Le Premier ministre a exprimé samedi sur Twitter ses "profonds regrets" face à ces refus de visas et assuré qu’il aborderait le sujet lors de sa visite.
Fait rarissime: les radios publiques France Culture et France Inter, ainsi que les quotidiens Libération et Le Figaro ont annoncé vendredi soir qu’ils ne couvriraient pas la visite du Premier ministre et d’une dizaine de ses ministres pour un "comité de haut niveau" qui dure jusqu’à dimanche soir.
France 2 a également décidé de ne pas envoyer de rédacteur pour s’associer à la protestation, mais dépêchera un journaliste reporter d’images pour assurer le "pool", c’est-à-dire faire des images que pourront utiliser d’autres chaînes. "C’est une responsabilité collective par rapport à tous les médias", a expliqué à l’AFP Michel Field, directeur de l’information de France Télévisions.
De même, TF1 n’enverra pas d’"équipe spécifique" contrairement aux autres déplacements de ce type, selon un porte-parole de la chaîne. Celle-ci se réserve la possibilité d’utiliser les images de "pool".
Europe 1 et RTL, tout comme l’AFP et Reuters, couvriront la visite. "Nous comprenons et respectons le mouvement de solidarité avec nos confrères privés de visa. Mais l’AFP se doit d’informer dans le monde entier par respect pour ses clients français et étrangers. C’est sa mission", a expliqué la directrice de l’information de l’AFP, Michèle Léridon.
– ‘Principes d’une presse libre et indépendante’ –
Les rédactions protestent contre la décision des autorités algériennes de ne pas accréditer un journaliste du Monde, en raison de la couverture de l’affaire des Panama Papers par le quotidien, et une équipe du "Petit Journal", émission satirique de Canal+ qui ironise régulièrement sur l’état de santé du président algérien Abdelaziz Bouteflika. Ces refus de visas sont tout aussi rarissimes dans le cadre de voyages officiels.
La colère du pouvoir algérien contre Le Monde remonte à mardi. La une du quotidien du soir montrait alors une photo de M. Bouteflika parmi les dirigeants mis en cause dans le scandale financier. Le journal n’est ensuite ravisé en précisant que le nom du chef de l’État algérien "n’apparaît pas dans les Panama Papers".
Dans la foulée mercredi, le ministère algérien des Affaires étrangères a convoqué l’ambassadeur de France pour lui faire part de son mécontentement.
C’est ce même jour que les autorités françaises ont été informées de l’intention d’Alger de ne pas accorder de visas à deux médias, sur la vingtaine accrédités pour ce déplacement du gouvernement français.

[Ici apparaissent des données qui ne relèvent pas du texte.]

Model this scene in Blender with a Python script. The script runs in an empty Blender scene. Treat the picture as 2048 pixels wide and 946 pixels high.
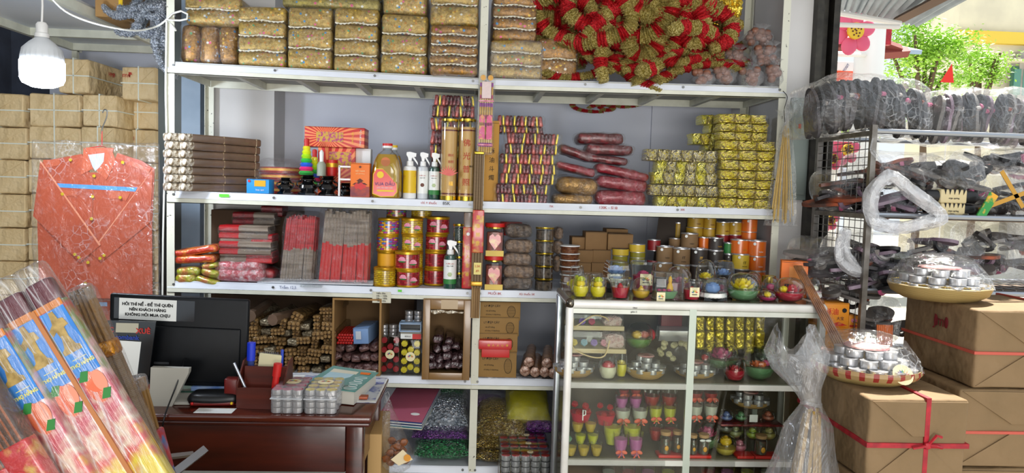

M. Valls, a fait savoir Matignon, a téléphoné à son homologue algérien Abdelmalek Sellal pour tenter d’obtenir la levée de la sanction, mais sans succès.
"Indignée", l’Association de la presse ministérielle a "demandé instamment aux autorités algériennes de réviser leur jugement contraire aux principes d’une presse libre et indépendante".
– Un ministre influent cité dans les Panama Papers –
Cette poussée de fièvre diplomatico-médiatique intervient alors que la relation bilatérale, souvent tumultueuse, traverse une phase d’apaisement depuis l’arrivée de François Hollande à l’Élysée, même si des divergences s’étaient fait jour lors de la visite du chef de la diplomatie française Jean-Marc Ayrault fin mars.
L’affaire pourrait faire passer au deuxième plan des accords économiques que Matignon espère voir finalisés au cours du week-end, dont un accord pour l’implantation d’une usine PSA à Oran, la deuxième ville du pays, afin de desservir le marché automobile local.
Outre plusieurs rencontres entre les différents ministres, la visite devrait également donner lieu à une rencontre entre le Premier ministre français et M. Bouteflika.
Le ministre de l’Économie Emmanuel Macron doit lui rencontrer l’influent ministre de l’Industrie algérien Abdesselam Bouchouareb, qui fait lui bien partie des personnalités mises en cause dans le scandale des Panama Papers.
Selon les révélations du Monde, ce dernier a détenu une société établie au Panama, qui avait pour objet "la gestion d’un portefeuille de valeurs immobilières d’un montant de 700.000 euros, détenu actuellement à titre personnel" par le ministre, selon le quotidien. Pour sa défense, une société de gestion luxembourgeoise a affirmé que cette structure n’avait jamais été "active".